Returning salmon to the Eklutna River

This fall, for the first time in nearly a century, water in Eklutna Lake was allowed to flow its historic path down the Eklutna River and into Cook Inlet. The owners of the Upper Eklutna Dam (Chugach Electric Association, Matanuska Electric Association and Municipal Light and Power) released water from the dam at Eklutna Lake for just over three weeks. The temporary water release was part of a scientific study to determine a course of action to address the project’s impact to fish and wildlife. The agreement between the federal government and the utility companies who purchased the Eklutna Hydroelectric Project from them, legally obligates the owners to begin implementing a mitigation plan approved by the governor to remediate the upper dam’s impacts by 2027.

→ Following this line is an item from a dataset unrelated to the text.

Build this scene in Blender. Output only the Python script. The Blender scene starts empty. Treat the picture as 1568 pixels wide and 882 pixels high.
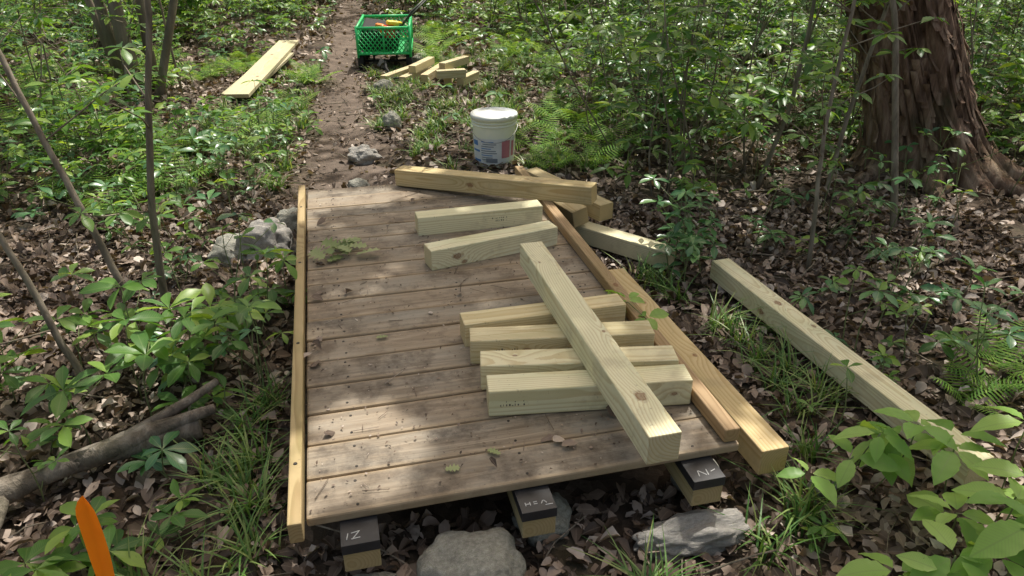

With water’s temporary return, the Eklutna River was front-page news again for the second time in recent memory. In 2018, the river captured headlines across the country following the removal of the defunct Lower Eklutna Dam farther downstream that had been abandoned, blocking salmon migration since the 1950s. The removal effort was led by Eklutna, Inc., The Conservation Fund and the Native Village of Eklutna, and supported by a $7.5 million fundraising effort. After the dam removal, adult and juvenile salmon were observed in the Eklutna River upstream of the former dam removal site. These fish were determined to reach their native spawning grounds, even though there was not enough water to support the trip. Returning water to the Eklutna River permanently is the next step in making sure these fish can return to Eklutna Lake.

The Eklutna River historically hosted robust populations of all five species of wild Pacific salmon that are of significant subsistence and cultural importance to the Eklutna people. Following construction of the lower dam in 1929, which blocked fish passage and fractured the river system, and the second dam at the outlet of Eklutna Lake in 1955, which diverted the river-bound water and turned off the flow, salmon have struggled and returned in greatly diminished numbers, barely existing. Residents of the Native Village of Eklutna have suffered the loss of salmon, the majority of whom were only recently treated to their first glimpse of what a flowing Eklutna River could afford them.

For those who have been closely engaged in the mitigation process, advocating for the restoration of the river, the temporary water release was a success. Sediment that had piled up before the lower dam was transported downstream by the flowing water, diverse salmon habitat reappeared, and no impact was observed to downstream bridges or other infrastructure.

The only downside from water release was knowing the gate at the lake outlet would close, and the river would once again run dry. The flows were minimal and their duration brief, but with them we saw a glimpse of the future that is possible for the Eklutna River, a future that starts with permanent flows and salmon returning to Eklutna Lake.

This winter, the upper dam’s owners will review data collected from the first year of research, and draft plans for a second year of field studies. They will seek input from interested parties before proposing mitigation measures to be reviewed by the public and approved by parties to the mitigation agreement, which includes the State of Alaska, the utilities and a handful of federal agencies. Now is the time for us to collaboratively craft a healthy future for the Eklutna River for all Alaskans.

Aaron Leggett is president of the Native Village of Eklutna. Kyle Foster is CEO of Eklutna, Inc. Curtis McQueen is a former CEO of Eklutna, Inc. Eric Booton is Eklutna Project Manager for Trout Unlimited. Brad Meiklejohn is Alaska State Director of The Conservation Fund. Kyla Kosednar is Advocacy Director for The Alaska Center.